Il prossimo progetto in fase di partenza?
«Nasce dall’esperienza che ho maturato in altri contesti in questi anni e serve da una parte a dare un contributo per accelerare la ristrutturazione e dall’altra a creare quel connubio forte tra la Certosa ed il territorio. Potremmo chiamarlo “Adotta un mattoncino” e offre a tutti la possibilità di contribuire economicamente al restauro o alla manutenzione del complesso e, nello stesso tempo, di sentirsi quasi “proprietari” del monumento, sviluppando quindi una sorta di empatia e di attenzione. È un progetto al quale stiamo lavorando da tempo, siamo in dirittura d’arrivo e presto lo presenteremo su “Art bonus”, il portale pubblico che da anni promuove azioni di mecenatismo al quale tutti possono accedere ed effettuare quindi un versamento a favore della direzione regionale Musei Lombardia per finanziare la manutenzione e il restauro del complesso».

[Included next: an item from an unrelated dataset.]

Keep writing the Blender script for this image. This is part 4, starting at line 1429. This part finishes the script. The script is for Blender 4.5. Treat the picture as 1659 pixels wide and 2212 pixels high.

Se fossimo nel settore privato, potremmo definirla un manager chiamato a rilanciare quest’area. E allora, proprio come in azienda: se dovesse definire con uno slogan la Certosa del futuro, quella che uscirà da questa serie di progetti, cosa direbbe?
«Lo slogan potrebbe essere “Certosa in vita”, è un’esperienza pilota di co-progettazione museale che si propone di salvaguardare e raccontare al pubblico il ricco patrimonio culturale di storie, sapere, conoscenze di coloro che hanno vissuto e che continuano a vivere in relazione con la Certosa e il territorio».
L’ultima domanda di rito per i nostri lettori e le nostre lettrici: tre motivi per venire a visitare la Certosa di Pavia?
«Me ne basta uno solo: è un’oasi di pace e di tranquillità, dove lo spirito si tempra e il corpo rifiorisce».